7. The SDLC is your friend
As innovation in web application scanners is crushed by consolidation and web application firewalls still can’t find its sea legs, security professionals finally get religion about building secure applications, largely to avoid the PCI stick in the eye and embracing the reality that applications remain the path of least resistance. A long, hard cultural struggle ensues between security and software development personnel, but by focusing on building the most critical applications securely, the tide turns regarding the secure systems development lifecycle (SDLC).
8. Protect the Vault (that’s where the money is)
The hackers continue to go where the money is by increasingly targeting the databases storing private information. Database vendor’s disdain for security doesn’t help, and creates an opportunity for database monitoring and security solutions to gain a foothold before this capability is subsumed into the DBMS and/or network fabric. Encryption infrastructure makes little to no progress in 2008, despite regulatory pressures – largely due to complexity and the nebulous compensating controls clause.
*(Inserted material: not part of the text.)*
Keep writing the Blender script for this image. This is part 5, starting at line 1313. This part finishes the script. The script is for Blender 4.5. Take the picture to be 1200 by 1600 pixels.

9. Get the jumper cables for DLP
Data leak prevention stalls in 2008, continuing to be a solution looking for a problem. Given its complexity, limited ability to protect intellectual property, and early consolidation by Big Security, the technology is stuck in the early adopter phase. Significant regulatory catalysts are balanced by an uncertain spending environment, which forces users to utilize the built-in filtering within email and web gateways. These solutions are largely good enough to make sure a dimwit doesn’t send a SSN# (or other regular expression) outside of the organization.
10. Hack thyself
Given that there is no panacea on the horizon, security professionals start to understand the concept of risk management, as opposed to throwing money down the security toilet on the latest, shiniest widget. Security organizations must start to put a premium on prioritizing activities, based upon what’s important to the business, as well as what is really exploitable in their environment. The only way to figure out the latter is through a new function called “security assurance,” which focuses on breaking stuff (networks, systems and applications) before the bad guys do.